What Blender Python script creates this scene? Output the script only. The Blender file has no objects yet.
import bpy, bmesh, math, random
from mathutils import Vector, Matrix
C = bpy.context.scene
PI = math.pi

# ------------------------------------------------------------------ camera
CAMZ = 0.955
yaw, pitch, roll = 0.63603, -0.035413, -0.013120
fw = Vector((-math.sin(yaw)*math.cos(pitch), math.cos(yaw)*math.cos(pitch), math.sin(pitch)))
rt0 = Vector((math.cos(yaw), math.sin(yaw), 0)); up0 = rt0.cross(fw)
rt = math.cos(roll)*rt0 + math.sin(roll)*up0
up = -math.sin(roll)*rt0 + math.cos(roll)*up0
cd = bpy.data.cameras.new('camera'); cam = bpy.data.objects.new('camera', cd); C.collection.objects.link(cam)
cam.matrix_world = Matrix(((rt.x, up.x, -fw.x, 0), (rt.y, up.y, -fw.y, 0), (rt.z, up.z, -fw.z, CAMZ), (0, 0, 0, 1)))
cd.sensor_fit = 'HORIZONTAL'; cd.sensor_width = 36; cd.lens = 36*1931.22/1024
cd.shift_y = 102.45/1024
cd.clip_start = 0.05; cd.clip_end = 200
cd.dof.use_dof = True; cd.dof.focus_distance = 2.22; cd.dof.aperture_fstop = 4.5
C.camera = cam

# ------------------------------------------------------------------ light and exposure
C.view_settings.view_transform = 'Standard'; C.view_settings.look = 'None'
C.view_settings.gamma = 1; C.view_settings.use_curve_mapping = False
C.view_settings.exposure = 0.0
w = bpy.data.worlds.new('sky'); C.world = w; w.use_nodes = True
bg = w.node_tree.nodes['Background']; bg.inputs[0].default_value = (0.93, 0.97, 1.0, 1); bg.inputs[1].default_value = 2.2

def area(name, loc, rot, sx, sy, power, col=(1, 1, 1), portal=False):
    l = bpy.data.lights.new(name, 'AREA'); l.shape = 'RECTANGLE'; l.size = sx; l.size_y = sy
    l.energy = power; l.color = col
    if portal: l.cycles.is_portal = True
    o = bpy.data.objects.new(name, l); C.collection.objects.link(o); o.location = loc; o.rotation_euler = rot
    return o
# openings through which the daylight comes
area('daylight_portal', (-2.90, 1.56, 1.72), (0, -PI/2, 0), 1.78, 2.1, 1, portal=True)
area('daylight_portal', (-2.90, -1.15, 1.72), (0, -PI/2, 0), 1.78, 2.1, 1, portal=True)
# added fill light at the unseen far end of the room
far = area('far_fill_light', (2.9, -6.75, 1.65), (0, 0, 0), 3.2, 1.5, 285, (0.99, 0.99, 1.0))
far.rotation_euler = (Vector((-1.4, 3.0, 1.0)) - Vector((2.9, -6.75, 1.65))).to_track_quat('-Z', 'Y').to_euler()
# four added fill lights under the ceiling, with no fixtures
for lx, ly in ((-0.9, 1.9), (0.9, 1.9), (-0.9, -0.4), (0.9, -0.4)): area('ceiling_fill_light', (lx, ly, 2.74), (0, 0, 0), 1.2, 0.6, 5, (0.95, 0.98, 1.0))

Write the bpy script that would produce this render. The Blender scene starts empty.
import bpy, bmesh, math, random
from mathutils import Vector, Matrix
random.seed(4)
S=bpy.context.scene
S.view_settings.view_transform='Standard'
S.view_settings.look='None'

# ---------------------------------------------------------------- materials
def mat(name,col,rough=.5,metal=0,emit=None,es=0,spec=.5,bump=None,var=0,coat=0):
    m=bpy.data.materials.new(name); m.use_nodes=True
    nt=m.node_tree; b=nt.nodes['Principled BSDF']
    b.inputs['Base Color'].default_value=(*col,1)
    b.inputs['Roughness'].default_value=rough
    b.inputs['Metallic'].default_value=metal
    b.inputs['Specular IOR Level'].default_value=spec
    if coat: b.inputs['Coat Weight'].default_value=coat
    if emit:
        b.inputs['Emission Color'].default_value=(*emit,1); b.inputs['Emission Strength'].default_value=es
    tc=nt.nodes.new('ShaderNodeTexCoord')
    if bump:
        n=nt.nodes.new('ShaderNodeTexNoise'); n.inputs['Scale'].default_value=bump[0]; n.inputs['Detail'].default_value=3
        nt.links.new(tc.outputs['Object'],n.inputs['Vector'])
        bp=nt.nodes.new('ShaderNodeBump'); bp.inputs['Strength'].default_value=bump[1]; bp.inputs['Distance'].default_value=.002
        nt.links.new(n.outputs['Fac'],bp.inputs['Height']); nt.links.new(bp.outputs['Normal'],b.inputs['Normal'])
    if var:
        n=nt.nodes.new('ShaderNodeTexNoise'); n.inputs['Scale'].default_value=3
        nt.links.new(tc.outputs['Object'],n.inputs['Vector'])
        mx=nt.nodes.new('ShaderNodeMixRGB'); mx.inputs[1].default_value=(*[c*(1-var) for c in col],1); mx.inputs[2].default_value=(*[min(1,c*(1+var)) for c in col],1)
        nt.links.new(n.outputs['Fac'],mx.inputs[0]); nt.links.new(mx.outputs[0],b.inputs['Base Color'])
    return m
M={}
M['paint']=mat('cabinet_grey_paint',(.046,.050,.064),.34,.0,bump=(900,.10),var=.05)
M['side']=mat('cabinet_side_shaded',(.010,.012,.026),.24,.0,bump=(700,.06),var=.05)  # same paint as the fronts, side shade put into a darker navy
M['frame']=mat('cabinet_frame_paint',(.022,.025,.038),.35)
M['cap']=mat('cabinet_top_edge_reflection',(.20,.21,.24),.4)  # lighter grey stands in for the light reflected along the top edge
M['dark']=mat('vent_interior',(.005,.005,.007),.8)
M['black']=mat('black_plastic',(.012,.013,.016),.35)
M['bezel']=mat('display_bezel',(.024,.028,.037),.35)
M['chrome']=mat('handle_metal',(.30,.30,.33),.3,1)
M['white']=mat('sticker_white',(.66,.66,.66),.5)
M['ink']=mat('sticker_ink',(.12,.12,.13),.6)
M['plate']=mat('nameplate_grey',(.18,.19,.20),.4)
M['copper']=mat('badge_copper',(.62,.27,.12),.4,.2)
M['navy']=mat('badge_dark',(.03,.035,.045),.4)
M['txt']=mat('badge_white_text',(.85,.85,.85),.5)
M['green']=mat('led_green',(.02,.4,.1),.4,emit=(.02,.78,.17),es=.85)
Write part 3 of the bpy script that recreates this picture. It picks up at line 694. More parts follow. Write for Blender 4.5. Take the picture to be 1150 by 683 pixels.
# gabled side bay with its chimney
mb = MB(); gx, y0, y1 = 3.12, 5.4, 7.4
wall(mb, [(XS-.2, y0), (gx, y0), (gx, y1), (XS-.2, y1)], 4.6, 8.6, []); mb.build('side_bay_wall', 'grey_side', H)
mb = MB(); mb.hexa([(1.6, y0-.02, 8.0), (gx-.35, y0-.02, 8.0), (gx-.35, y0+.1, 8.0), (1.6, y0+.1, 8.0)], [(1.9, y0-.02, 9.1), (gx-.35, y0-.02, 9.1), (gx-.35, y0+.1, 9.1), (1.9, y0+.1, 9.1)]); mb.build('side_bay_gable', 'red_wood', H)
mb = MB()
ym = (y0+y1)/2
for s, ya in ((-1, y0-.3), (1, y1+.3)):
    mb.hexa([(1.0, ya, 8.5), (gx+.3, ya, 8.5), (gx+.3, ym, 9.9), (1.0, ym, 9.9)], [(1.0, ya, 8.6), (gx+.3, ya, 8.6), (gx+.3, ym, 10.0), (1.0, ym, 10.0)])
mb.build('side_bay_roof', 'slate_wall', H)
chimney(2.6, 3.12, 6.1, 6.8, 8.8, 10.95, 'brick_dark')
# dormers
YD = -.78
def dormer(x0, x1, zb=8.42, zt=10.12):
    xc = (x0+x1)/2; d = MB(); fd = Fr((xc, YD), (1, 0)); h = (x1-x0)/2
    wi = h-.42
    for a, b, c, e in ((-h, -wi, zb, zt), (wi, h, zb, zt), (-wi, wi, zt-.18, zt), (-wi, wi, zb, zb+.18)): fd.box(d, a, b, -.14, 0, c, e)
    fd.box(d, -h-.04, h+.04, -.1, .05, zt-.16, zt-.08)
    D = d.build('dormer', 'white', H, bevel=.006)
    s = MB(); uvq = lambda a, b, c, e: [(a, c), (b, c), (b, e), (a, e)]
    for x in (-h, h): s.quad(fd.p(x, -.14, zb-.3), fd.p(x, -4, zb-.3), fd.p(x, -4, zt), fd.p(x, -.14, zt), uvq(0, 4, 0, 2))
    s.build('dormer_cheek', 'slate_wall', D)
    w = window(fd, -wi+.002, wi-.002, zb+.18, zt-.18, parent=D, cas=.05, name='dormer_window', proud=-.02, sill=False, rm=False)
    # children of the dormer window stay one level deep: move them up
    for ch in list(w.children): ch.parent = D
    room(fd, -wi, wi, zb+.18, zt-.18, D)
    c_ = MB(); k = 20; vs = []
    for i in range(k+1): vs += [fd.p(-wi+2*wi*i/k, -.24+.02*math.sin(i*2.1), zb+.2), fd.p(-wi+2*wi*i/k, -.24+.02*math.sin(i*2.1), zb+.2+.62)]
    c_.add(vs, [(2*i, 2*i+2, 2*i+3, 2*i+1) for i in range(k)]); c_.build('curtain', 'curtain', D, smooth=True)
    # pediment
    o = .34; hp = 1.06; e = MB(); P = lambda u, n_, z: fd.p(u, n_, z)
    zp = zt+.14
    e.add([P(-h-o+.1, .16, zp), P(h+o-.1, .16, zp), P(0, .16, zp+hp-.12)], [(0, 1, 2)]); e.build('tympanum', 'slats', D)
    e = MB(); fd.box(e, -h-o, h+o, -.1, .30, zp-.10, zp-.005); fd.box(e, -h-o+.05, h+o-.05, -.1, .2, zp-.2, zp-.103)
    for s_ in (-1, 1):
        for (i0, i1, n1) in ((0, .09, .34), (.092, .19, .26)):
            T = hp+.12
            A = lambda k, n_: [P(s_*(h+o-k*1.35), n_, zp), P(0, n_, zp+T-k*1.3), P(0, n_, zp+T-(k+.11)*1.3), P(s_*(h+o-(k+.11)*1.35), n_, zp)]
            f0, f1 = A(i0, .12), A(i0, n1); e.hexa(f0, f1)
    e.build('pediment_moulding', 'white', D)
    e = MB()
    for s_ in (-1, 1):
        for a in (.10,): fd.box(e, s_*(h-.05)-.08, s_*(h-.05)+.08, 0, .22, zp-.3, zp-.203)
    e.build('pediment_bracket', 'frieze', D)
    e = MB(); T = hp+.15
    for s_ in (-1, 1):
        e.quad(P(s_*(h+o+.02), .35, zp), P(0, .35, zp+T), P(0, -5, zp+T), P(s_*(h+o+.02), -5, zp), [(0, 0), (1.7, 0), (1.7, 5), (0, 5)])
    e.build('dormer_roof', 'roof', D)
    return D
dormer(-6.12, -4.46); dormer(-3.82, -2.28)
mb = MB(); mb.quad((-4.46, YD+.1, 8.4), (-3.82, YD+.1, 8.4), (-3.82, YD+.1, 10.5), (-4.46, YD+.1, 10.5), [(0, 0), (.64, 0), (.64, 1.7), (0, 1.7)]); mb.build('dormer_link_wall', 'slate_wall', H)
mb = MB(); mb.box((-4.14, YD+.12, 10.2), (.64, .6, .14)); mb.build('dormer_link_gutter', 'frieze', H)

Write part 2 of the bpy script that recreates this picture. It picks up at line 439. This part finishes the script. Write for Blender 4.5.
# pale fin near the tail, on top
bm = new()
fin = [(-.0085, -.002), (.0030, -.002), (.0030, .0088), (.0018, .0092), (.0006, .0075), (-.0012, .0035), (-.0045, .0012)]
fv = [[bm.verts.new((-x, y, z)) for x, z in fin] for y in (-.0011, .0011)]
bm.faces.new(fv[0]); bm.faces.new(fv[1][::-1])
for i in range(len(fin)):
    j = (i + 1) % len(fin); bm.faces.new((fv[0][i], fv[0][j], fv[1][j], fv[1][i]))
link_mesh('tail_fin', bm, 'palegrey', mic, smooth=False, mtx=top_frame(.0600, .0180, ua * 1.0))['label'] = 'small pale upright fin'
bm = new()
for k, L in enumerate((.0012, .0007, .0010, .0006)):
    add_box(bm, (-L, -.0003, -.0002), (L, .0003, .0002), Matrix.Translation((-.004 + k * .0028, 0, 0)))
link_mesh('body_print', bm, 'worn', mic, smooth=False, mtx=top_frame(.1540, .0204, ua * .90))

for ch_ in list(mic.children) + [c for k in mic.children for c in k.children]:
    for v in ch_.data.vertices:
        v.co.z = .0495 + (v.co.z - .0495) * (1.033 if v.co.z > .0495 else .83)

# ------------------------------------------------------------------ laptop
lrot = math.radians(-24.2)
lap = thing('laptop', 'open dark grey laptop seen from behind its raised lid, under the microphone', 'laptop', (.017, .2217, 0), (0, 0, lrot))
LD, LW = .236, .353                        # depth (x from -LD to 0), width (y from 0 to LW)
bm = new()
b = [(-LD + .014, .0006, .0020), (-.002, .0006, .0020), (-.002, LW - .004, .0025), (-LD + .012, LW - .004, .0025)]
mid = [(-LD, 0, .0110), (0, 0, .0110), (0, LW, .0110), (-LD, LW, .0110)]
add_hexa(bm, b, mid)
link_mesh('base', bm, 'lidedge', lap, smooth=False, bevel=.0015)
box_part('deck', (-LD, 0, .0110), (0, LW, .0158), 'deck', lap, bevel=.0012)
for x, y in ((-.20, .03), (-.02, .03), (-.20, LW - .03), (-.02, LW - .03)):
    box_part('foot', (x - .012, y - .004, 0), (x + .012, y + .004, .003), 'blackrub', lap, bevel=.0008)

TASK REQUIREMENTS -
Check the data for the word "picture" and pull out the lines that have it.

CORRECT RESULT -
Write part 3 of the bpy script that recreates this picture. It picks up at line 694. More parts follow. Write for Blender 4.5. Take the picture to be 1150 by 683 pixels.
Write part 2 of the bpy script that recreates this picture. It picks up at line 439. This part finishes the script. Write for Blender 4.5.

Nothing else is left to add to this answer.